§ What this task involves: Reproduce each line exactly. Skip none.

§ Recorded information:

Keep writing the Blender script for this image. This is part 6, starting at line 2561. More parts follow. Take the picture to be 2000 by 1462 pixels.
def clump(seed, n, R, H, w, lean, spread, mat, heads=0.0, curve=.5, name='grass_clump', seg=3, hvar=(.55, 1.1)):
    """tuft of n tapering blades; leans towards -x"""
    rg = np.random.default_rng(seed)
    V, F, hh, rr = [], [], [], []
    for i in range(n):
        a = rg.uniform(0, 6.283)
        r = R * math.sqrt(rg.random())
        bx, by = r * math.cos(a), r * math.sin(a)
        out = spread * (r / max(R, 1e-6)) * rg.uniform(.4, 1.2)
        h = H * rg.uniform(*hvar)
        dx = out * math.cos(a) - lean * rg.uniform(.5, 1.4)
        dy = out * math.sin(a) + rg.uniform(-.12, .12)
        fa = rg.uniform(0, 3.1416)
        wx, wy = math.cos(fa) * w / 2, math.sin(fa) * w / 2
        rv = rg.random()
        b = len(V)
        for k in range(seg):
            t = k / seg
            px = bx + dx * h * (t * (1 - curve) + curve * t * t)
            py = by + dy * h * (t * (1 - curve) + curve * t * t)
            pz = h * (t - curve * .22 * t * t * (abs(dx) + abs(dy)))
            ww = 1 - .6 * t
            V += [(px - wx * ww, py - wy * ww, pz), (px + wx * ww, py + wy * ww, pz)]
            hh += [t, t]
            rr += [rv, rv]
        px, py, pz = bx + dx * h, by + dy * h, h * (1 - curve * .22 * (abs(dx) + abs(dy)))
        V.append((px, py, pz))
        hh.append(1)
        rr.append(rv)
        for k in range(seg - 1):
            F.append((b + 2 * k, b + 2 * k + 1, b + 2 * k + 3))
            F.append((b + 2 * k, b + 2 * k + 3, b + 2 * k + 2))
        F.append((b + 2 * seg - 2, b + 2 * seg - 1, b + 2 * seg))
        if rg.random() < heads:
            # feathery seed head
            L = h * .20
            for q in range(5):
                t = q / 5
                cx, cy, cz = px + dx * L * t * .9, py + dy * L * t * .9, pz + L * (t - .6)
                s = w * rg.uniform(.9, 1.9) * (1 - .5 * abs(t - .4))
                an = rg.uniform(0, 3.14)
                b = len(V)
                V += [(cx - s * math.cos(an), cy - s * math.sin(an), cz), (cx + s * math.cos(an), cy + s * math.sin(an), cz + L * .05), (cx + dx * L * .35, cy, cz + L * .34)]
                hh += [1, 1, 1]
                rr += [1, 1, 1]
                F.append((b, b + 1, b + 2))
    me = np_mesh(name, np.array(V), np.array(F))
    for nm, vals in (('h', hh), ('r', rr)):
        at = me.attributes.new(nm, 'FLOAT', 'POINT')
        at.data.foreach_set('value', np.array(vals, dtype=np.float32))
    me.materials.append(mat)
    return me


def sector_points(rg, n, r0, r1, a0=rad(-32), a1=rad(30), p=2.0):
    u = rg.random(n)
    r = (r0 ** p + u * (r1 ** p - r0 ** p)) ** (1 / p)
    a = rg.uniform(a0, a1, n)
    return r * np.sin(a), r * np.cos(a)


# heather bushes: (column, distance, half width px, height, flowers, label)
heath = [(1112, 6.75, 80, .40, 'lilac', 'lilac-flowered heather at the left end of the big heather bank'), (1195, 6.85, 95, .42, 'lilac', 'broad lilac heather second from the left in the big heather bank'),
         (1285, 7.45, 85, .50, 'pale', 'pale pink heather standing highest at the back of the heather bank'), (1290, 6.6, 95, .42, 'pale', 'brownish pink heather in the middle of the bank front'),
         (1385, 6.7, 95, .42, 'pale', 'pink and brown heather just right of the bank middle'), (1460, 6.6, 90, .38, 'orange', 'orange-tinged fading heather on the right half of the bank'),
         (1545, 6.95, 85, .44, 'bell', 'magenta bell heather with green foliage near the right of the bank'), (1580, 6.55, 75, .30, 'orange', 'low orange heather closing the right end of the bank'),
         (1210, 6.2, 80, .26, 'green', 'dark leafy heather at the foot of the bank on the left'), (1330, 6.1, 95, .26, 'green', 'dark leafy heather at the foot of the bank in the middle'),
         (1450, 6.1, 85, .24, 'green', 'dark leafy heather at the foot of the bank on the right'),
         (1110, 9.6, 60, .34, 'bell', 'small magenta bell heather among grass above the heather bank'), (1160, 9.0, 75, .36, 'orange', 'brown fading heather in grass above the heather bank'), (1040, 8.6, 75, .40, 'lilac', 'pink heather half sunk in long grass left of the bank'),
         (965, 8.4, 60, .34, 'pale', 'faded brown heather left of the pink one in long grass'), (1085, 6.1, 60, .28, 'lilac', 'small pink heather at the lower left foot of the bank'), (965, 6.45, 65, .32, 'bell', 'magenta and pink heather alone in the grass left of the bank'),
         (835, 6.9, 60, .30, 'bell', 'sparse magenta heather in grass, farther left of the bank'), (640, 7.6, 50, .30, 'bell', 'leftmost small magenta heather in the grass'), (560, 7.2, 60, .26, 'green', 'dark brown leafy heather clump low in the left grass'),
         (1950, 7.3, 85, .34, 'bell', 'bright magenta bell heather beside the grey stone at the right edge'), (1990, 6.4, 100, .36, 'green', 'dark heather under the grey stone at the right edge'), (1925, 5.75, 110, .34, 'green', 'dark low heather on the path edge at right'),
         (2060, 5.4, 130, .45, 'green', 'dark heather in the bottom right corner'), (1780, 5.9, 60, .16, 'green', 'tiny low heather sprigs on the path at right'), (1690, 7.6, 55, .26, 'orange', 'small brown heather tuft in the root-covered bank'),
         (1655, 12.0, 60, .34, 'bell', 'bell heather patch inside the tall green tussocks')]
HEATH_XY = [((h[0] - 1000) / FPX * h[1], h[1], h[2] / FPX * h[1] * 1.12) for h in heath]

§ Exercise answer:
Keep writing the Blender script for this image. This is part 6, starting at line 2561. More parts follow. Take the picture to be 2000 by 1462 pixels.
def clump(seed, n, R, H, w, lean, spread, mat, heads=0.0, curve=.5, name='grass_clump', seg=3, hvar=(.55, 1.1)):
    """tuft of n tapering blades; leans towards -x"""
    rg = np.random.default_rng(seed)
    V, F, hh, rr = [], [], [], []
    for i in range(n):
        a = rg.uniform(0, 6.283)
        r = R * math.sqrt(rg.random())
        bx, by = r * math.cos(a), r * math.sin(a)
        out = spread * (r / max(R, 1e-6)) * rg.uniform(.4, 1.2)
        h = H * rg.uniform(*hvar)
        dx = out * math.cos(a) - lean * rg.uniform(.5, 1.4)
        dy = out * math.sin(a) + rg.uniform(-.12, .12)
        fa = rg.uniform(0, 3.1416)
        wx, wy = math.cos(fa) * w / 2, math.sin(fa) * w / 2
        rv = rg.random()
        b = len(V)
        for k in range(seg):
            t = k / seg
            px = bx + dx * h * (t * (1 - curve) + curve * t * t)
            py = by + dy * h * (t * (1 - curve) + curve * t * t)
            pz = h * (t - curve * .22 * t * t * (abs(dx) + abs(dy)))
            ww = 1 - .6 * t
            V += [(px - wx * ww, py - wy * ww, pz), (px + wx * ww, py + wy * ww, pz)]
            hh += [t, t]
            rr += [rv, rv]
        px, py, pz = bx + dx * h, by + dy * h, h * (1 - curve * .22 * (abs(dx) + abs(dy)))
        V.append((px, py, pz))
        hh.append(1)
        rr.append(rv)
        for k in range(seg - 1):
            F.append((b + 2 * k, b + 2 * k + 1, b + 2 * k + 3))
            F.append((b + 2 * k, b + 2 * k + 3, b + 2 * k + 2))
        F.append((b + 2 * seg - 2, b + 2 * seg - 1, b + 2 * seg))
        if rg.random() < heads:
            # feathery seed head
            L = h * .20
            for q in range(5):
                t = q / 5
                cx, cy, cz = px + dx * L * t * .9, py + dy * L * t * .9, pz + L * (t - .6)
                s = w * rg.uniform(.9, 1.9) * (1 - .5 * abs(t - .4))
                an = rg.uniform(0, 3.14)
                b = len(V)
                V += [(cx - s * math.cos(an), cy - s * math.sin(an), cz), (cx + s * math.cos(an), cy + s * math.sin(an), cz + L * .05), (cx + dx * L * .35, cy, cz + L * .34)]
                hh += [1, 1, 1]
                rr += [1, 1, 1]
                F.append((b, b + 1, b + 2))
    me = np_mesh(name, np.array(V), np.array(F))
    for nm, vals in (('h', hh), ('r', rr)):
        at = me.attributes.new(nm, 'FLOAT', 'POINT')
        at.data.foreach_set('value', np.array(vals, dtype=np.float32))
    me.materials.append(mat)
    return me


def sector_points(rg, n, r0, r1, a0=rad(-32), a1=rad(30), p=2.0):
    u = rg.random(n)
    r = (r0 ** p + u * (r1 ** p - r0 ** p)) ** (1 / p)
    a = rg.uniform(a0, a1, n)
    return r * np.sin(a), r * np.cos(a)


# heather bushes: (column, distance, half width px, height, flowers, label)
heath = [(1112, 6.75, 80, .40, 'lilac', 'lilac-flowered heather at the left end of the big heather bank'), (1195, 6.85, 95, .42, 'lilac', 'broad lilac heather second from the left in the big heather bank'),
         (1285, 7.45, 85, .50, 'pale', 'pale pink heather standing highest at the back of the heather bank'), (1290, 6.6, 95, .42, 'pale', 'brownish pink heather in the middle of the bank front'),
         (1385, 6.7, 95, .42, 'pale', 'pink and brown heather just right of the bank middle'), (1460, 6.6, 90, .38, 'orange', 'orange-tinged fading heather on the right half of the bank'),
         (1545, 6.95, 85, .44, 'bell', 'magenta bell heather with green foliage near the right of the bank'), (1580, 6.55, 75, .30, 'orange', 'low orange heather closing the right end of the bank'),
         (1210, 6.2, 80, .26, 'green', 'dark leafy heather at the foot of the bank on the left'), (1330, 6.1, 95, .26, 'green', 'dark leafy heather at the foot of the bank in the middle'),
         (1450, 6.1, 85, .24, 'green', 'dark leafy heather at the foot of the bank on the right'),
         (1110, 9.6, 60, .34, 'bell', 'small magenta bell heather among grass above the heather bank'), (1160, 9.0, 75, .36, 'orange', 'brown fading heather in grass above the heather bank'), (1040, 8.6, 75, .40, 'lilac', 'pink heather half sunk in long grass left of the bank'),
         (965, 8.4, 60, .34, 'pale', 'faded brown heather left of the pink one in long grass'), (1085, 6.1, 60, .28, 'lilac', 'small pink heather at the lower left foot of the bank'), (965, 6.45, 65, .32, 'bell', 'magenta and pink heather alone in the grass left of the bank'),
         (835, 6.9, 60, .30, 'bell', 'sparse magenta heather in grass, farther left of the bank'), (640, 7.6, 50, .30, 'bell', 'leftmost small magenta heather in the grass'), (560, 7.2, 60, .26, 'green', 'dark brown leafy heather clump low in the left grass'),
         (1950, 7.3, 85, .34, 'bell', 'bright magenta bell heather beside the grey stone at the right edge'), (1990, 6.4, 100, .36, 'green', 'dark heather under the grey stone at the right edge'), (1925, 5.75, 110, .34, 'green', 'dark low heather on the path edge at right'),
         (2060, 5.4, 130, .45, 'green', 'dark heather in the bottom right corner'), (1780, 5.9, 60, .16, 'green', 'tiny low heather sprigs on the path at right'), (1690, 7.6, 55, .26, 'orange', 'small brown heather tuft in the root-covered bank'),
         (1655, 12.0, 60, .34, 'bell', 'bell heather patch inside the tall green tussocks')]
HEATH_XY = [((h[0] - 1000) / FPX * h[1], h[1], h[2] / FPX * h[1] * 1.12) for h in heath]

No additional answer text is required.